__AIM OF THE TASK__.
Your task is to retype, word for word, the lines from the start of the data through the line holding "return n.outputs[2]". Do not include the pictures.

──────────────────────────────

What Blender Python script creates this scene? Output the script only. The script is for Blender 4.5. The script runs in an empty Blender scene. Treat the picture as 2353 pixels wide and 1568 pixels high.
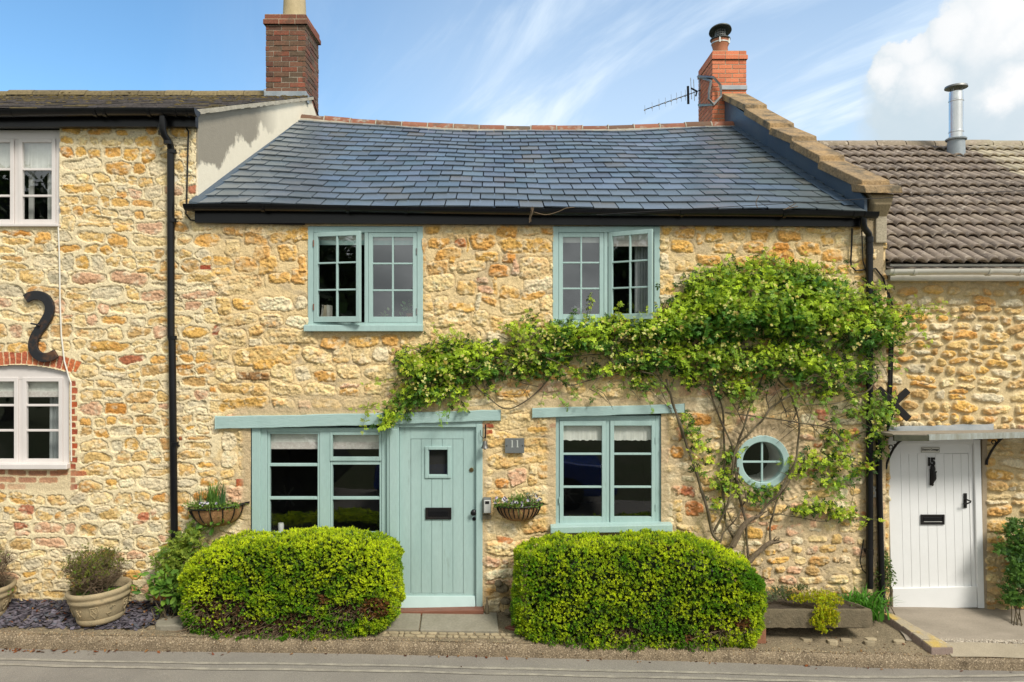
import bpy, math, random
import numpy as np
from mathutils import Vector, Matrix

# ------------------------------------------------------------------ camera, sky, sun, exposure
scene = bpy.context.scene
F, D, CX, CY, CAMZ = 1619.0, 7.6, 1176.5, 784.0, 2.87      # measuring grid of the picture: 2353 wide, wall 7.6 m away
cam_data = bpy.data.cameras.new('camera')
cam_data.sensor_width = 36.0
cam_data.lens = F / 2353.0 * 36.0
cam_data.clip_start = 0.1
cam_data.clip_end = 2000.0
cam = bpy.data.objects.new('camera', cam_data)
scene.collection.objects.link(cam)
cam.location = (0, -D, CAMZ)
cam.rotation_euler = (math.radians(90), 0, 0)
scene.camera = cam

SUN_DIR = Vector((0.50, -0.62, 0.82)).normalized()
SUN_EL = math.asin(SUN_DIR.z)
SUN_ROT = math.atan2(SUN_DIR.x, SUN_DIR.y)
SKY_STRENGTH = 0.15
SKY_TINT = (.49, .665, .72)

world = bpy.data.worlds.new('World')
scene.world = world
world.use_nodes = True
wn, wl = world.node_tree.nodes, world.node_tree.links
wn.clear()

def wnode(t, **kw):
    n = wn.new(t)
    for k, v in kw.items():
        setattr(n, k, v)
    return n

def wmath(op, a, b=None, c=None, clamp=False):
    n = wn.new('ShaderNodeMath'); n.operation = op; n.use_clamp = clamp
    for i, x in enumerate((a, b, c)):
        if x is None: continue
        if isinstance(x, (int, float)): n.inputs[i].default_value = x
        else: wl.new(x, n.inputs[i])
    return n.outputs[0]

def wmix(fac, a, b):
    n = wn.new('ShaderNodeMix'); n.data_type = 'RGBA'
    for i, x in ((0, fac), (6, a), (7, b)):
        if isinstance(x, (int, float)): n.inputs[i].default_value = x
        elif isinstance(x, tuple): n.inputs[i].default_value = x
        else: wl.new(x, n.inputs[i])
    return n.outputs[2]

def wrange(x, a, b, c=0.0, d=1.0, smooth=True):
    n = wn.new('ShaderNodeMapRange')
    n.interpolation_type = 'SMOOTHSTEP' if smooth else 'LINEAR'
    wl.new(x, n.inputs[0])
    for i, v in zip((1, 2, 3, 4), (a, b, c, d)): n.inputs[i].default_value = v
    return n.outputs[0]

def wnoise(vec, scale, detail=5.0, rough=0.55, dist=0.0):
    n = wn.new('ShaderNodeTexNoise')
    n.inputs['Scale'].default_value = scale; n.inputs['Detail'].default_value = detail
    n.inputs['Roughness'].default_value = rough; n.inputs['Distortion'].default_value = dist
    wl.new(vec, n.inputs['Vector'])
    return n

tc = wnode('ShaderNodeTexCoord')
direction = tc.outputs['Generated']
sky = wnode('ShaderNodeTexSky', sky_type='NISHITA', sun_disc=False, sun_elevation=SUN_EL, sun_rotation=SUN_ROT)
sky.altitude = 0.0; sky.air_density = 1.0; sky.dust_density = 0.6; sky.ozone_density = 1.6
sep = wnode('ShaderNodeSeparateXYZ'); wl.new(direction, sep.inputs[0])
dx, dy, dz = sep.outputs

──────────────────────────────

__EXERCISE ANSWER__.
What Blender Python script creates this scene? Output the script only. The script is for Blender 4.5. The script runs in an empty Blender scene. Treat the picture as 2353 pixels wide and 1568 pixels high.
import bpy, math, random
import numpy as np
from mathutils import Vector, Matrix

# ------------------------------------------------------------------ camera, sky, sun, exposure
scene = bpy.context.scene
F, D, CX, CY, CAMZ = 1619.0, 7.6, 1176.5, 784.0, 2.87      # measuring grid of the picture: 2353 wide, wall 7.6 m away
cam_data = bpy.data.cameras.new('camera')
cam_data.sensor_width = 36.0
cam_data.lens = F / 2353.0 * 36.0
cam_data.clip_start = 0.1
cam_data.clip_end = 2000.0
cam = bpy.data.objects.new('camera', cam_data)
scene.collection.objects.link(cam)
cam.location = (0, -D, CAMZ)
cam.rotation_euler = (math.radians(90), 0, 0)
scene.camera = cam

SUN_DIR = Vector((0.50, -0.62, 0.82)).normalized()
SUN_EL = math.asin(SUN_DIR.z)
SUN_ROT = math.atan2(SUN_DIR.x, SUN_DIR.y)
SKY_STRENGTH = 0.15
SKY_TINT = (.49, .665, .72)

world = bpy.data.worlds.new('World')
scene.world = world
world.use_nodes = True
wn, wl = world.node_tree.nodes, world.node_tree.links
wn.clear()

def wnode(t, **kw):
    n = wn.new(t)
    for k, v in kw.items():
        setattr(n, k, v)
    return n

def wmath(op, a, b=None, c=None, clamp=False):
    n = wn.new('ShaderNodeMath'); n.operation = op; n.use_clamp = clamp
    for i, x in enumerate((a, b, c)):
        if x is None: continue
        if isinstance(x, (int, float)): n.inputs[i].default_value = x
        else: wl.new(x, n.inputs[i])
    return n.outputs[0]

def wmix(fac, a, b):
    n = wn.new('ShaderNodeMix'); n.data_type = 'RGBA'
    for i, x in ((0, fac), (6, a), (7, b)):
        if isinstance(x, (int, float)): n.inputs[i].default_value = x
        elif isinstance(x, tuple): n.inputs[i].default_value = x
        else: wl.new(x, n.inputs[i])
    return n.outputs[2]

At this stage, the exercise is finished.